BEYOND
WINTER: The Embarrassing Memories of An Old Man—
Tomorrow is Sunday, the sabbath, the day of rest, the day I devote to recalling all the stupid church stuff I did over 70 years as a preacher.
I’m sure there is no one besides me who has even the slightest memory of the Sunday evening worship service at Mineral City, IN [1] when I sang “Pass Me Not” as a solo, but when I remember it, I cringe. Literally. Why is that? Why should it still be embarrassing after 71 years, when no one else remembers it, when anyone who could remember it is probably dead?
I was preaching at the Methodist churches in 3 tiny Indiana villages, Solsberry [2], Koleen, and Mineral. They were scattered geographically, so I could get to only two of them on a Sunday morning. That meant an evening service at the third church. So that none of the three would always have the early morning or evening service, the services were staggered. I went to Mineral at 9:30 on the 1st and 3rd Sundays of the month, and 11:00 on the 2nd Sunday, and 7:30 pm on the 4th Sunday. Solsberry and Koleen had similarly irregular schedules.
The evening service at Mineral was rather poorly attended, so in one of those fits of stupidity that I would like to blame on youth, but which is misplaced blame since I kept doing such stupid things my whole career, I told the Mineralites that I would sing a solo if they ever got 50 people to worship at their Sunday evening service. Why I thought that would be an incentive for people to come to church I don’t know, but I didn’t have enough money to promise them something like ice cream. I wasn’t worried, though; 50 people for evening service was a remote goal.
You can guess the next chapter. I counted carefully to be sure. It was actually 51, not even including babies.
I wasn’t a bad singer, but I was not a confident one. I had a decent voice, but a very limited range. I had gained confidence in my singing ability, though, because of Jim Barrett. Jim was a year behind me at Oakland City High School, and my roommate my junior year at IU. He was a music major. When he did not have other responsibilities, he went to church with me and played piano. When he accompanied me, he simply transposed as he played, keeping my voice in range. I didn’t know that; I thought I was getting better.
On that particular Sunday evening, the Mineral folks had borrowed people from all over Greene County to come up with 51 at worship. For some reason, Jim had not gone with me. Instead, the gracious and sweet 90-year-old lady with no music education but plenty of arthritis was playing piano.
I had not prepared anything, of course, for I did not think they could ever get 50 people to church. Only a year before, however, I had sung in a quartet. “Pass Me Not.” A great hymn, and I sounded pretty good when Bob Robling and Dave Lamb and Bob Wallace, real singers, were covering up my wavering bass. So, I asked the pianist if she knew “Pass Me Not.” She thought that maybe she did.
I suspect that song was never again selected in that church.
It was a disaster. She knew nothing about transposing to fit my range.
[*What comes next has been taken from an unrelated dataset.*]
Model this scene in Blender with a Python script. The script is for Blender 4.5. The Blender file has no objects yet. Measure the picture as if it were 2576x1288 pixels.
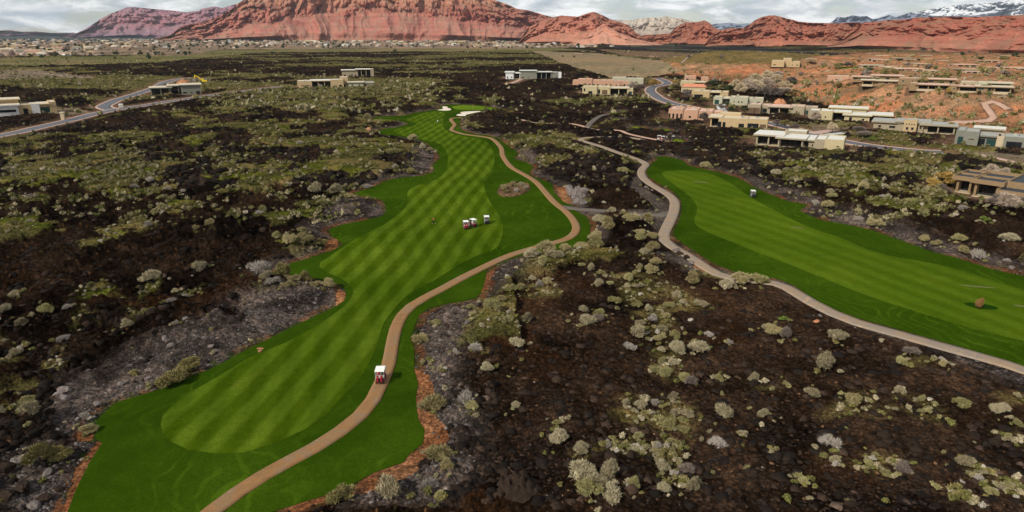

I switched, almost word by word, from one octave to another, from key to key, even clef to clef, trying to find some common musical ground between voice and piano.
Well, I started this meditation to try to figure out why that incident is still cringe-worthy. It’s no worse than many other embarrassing moments to which I have subjected myself and those who had to witness them. I really have no answer to that, so I’ll just have to let it go.
That’s one of the real advantages of old age. If there is no one else left to remember the stupid stuff you did, you don’t have to remember it, either.
John Robert McFarland
1] It was usually just called Mineral instead of Mineral City, since a church building and three houses don’t really constitute a city.
2]
At the time, I thought Solsberry was just a misspelling of the English
Salisbury. Later, when I pastored at Arcola, IL, and Jim Cummings was in the
congregation, I learned that the town was named for his grandfather, Sol.